_Set problem_
Take the material and output all of it exactly.
________________
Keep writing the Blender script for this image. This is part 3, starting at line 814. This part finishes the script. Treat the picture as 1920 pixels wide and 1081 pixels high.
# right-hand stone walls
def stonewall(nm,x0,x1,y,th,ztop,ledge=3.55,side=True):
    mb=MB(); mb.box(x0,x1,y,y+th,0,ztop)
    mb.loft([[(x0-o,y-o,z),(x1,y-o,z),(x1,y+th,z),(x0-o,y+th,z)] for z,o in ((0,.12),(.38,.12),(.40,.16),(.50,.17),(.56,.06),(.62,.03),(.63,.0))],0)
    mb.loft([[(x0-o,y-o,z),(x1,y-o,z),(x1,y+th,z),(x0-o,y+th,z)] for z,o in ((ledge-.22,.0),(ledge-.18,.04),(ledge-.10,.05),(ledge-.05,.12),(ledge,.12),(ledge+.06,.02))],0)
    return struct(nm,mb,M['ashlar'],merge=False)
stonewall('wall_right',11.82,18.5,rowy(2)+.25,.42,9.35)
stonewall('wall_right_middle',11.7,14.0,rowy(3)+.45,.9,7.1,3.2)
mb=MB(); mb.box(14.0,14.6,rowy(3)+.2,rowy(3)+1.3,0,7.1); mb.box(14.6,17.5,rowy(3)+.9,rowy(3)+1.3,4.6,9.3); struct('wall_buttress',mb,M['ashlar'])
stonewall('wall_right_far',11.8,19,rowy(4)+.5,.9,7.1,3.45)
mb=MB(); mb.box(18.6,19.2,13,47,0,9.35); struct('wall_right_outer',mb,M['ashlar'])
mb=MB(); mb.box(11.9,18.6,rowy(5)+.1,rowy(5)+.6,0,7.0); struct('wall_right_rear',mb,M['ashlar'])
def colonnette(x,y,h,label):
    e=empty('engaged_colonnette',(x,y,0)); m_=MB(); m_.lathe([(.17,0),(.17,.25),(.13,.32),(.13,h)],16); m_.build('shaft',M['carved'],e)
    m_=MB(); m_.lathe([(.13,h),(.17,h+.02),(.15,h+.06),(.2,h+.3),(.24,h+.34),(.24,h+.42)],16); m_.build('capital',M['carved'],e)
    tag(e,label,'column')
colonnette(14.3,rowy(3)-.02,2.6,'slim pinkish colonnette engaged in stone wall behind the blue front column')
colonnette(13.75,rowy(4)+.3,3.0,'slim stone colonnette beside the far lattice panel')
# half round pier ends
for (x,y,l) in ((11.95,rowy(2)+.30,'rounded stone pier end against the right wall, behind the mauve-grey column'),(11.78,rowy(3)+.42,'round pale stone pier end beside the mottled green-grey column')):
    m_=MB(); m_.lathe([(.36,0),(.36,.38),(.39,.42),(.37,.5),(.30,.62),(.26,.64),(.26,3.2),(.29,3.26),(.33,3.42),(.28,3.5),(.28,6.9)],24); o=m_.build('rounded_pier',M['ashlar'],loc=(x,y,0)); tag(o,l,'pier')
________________
_Answer to this task_
Keep writing the Blender script for this image. This is part 3, starting at line 814. This part finishes the script. Treat the picture as 1920 pixels wide and 1081 pixels high.
# right-hand stone walls
def stonewall(nm,x0,x1,y,th,ztop,ledge=3.55,side=True):
    mb=MB(); mb.box(x0,x1,y,y+th,0,ztop)
    mb.loft([[(x0-o,y-o,z),(x1,y-o,z),(x1,y+th,z),(x0-o,y+th,z)] for z,o in ((0,.12),(.38,.12),(.40,.16),(.50,.17),(.56,.06),(.62,.03),(.63,.0))],0)
    mb.loft([[(x0-o,y-o,z),(x1,y-o,z),(x1,y+th,z),(x0-o,y+th,z)] for z,o in ((ledge-.22,.0),(ledge-.18,.04),(ledge-.10,.05),(ledge-.05,.12),(ledge,.12),(ledge+.06,.02))],0)
    return struct(nm,mb,M['ashlar'],merge=False)
stonewall('wall_right',11.82,18.5,rowy(2)+.25,.42,9.35)
stonewall('wall_right_middle',11.7,14.0,rowy(3)+.45,.9,7.1,3.2)
mb=MB(); mb.box(14.0,14.6,rowy(3)+.2,rowy(3)+1.3,0,7.1); mb.box(14.6,17.5,rowy(3)+.9,rowy(3)+1.3,4.6,9.3); struct('wall_buttress',mb,M['ashlar'])
stonewall('wall_right_far',11.8,19,rowy(4)+.5,.9,7.1,3.45)
mb=MB(); mb.box(18.6,19.2,13,47,0,9.35); struct('wall_right_outer',mb,M['ashlar'])
mb=MB(); mb.box(11.9,18.6,rowy(5)+.1,rowy(5)+.6,0,7.0); struct('wall_right_rear',mb,M['ashlar'])
def colonnette(x,y,h,label):
    e=empty('engaged_colonnette',(x,y,0)); m_=MB(); m_.lathe([(.17,0),(.17,.25),(.13,.32),(.13,h)],16); m_.build('shaft',M['carved'],e)
    m_=MB(); m_.lathe([(.13,h),(.17,h+.02),(.15,h+.06),(.2,h+.3),(.24,h+.34),(.24,h+.42)],16); m_.build('capital',M['carved'],e)
    tag(e,label,'column')
colonnette(14.3,rowy(3)-.02,2.6,'slim pinkish colonnette engaged in stone wall behind the blue front column')
colonnette(13.75,rowy(4)+.3,3.0,'slim stone colonnette beside the far lattice panel')
# half round pier ends
for (x,y,l) in ((11.95,rowy(2)+.30,'rounded stone pier end against the right wall, behind the mauve-grey column'),(11.78,rowy(3)+.42,'round pale stone pier end beside the mottled green-grey column')):
    m_=MB(); m_.lathe([(.36,0),(.36,.38),(.39,.42),(.37,.5),(.30,.62),(.26,.64),(.26,3.2),(.29,3.26),(.33,3.42),(.28,3.5),(.28,6.9)],24); o=m_.build('rounded_pier',M['ashlar'],loc=(x,y,0)); tag(o,l,'pier')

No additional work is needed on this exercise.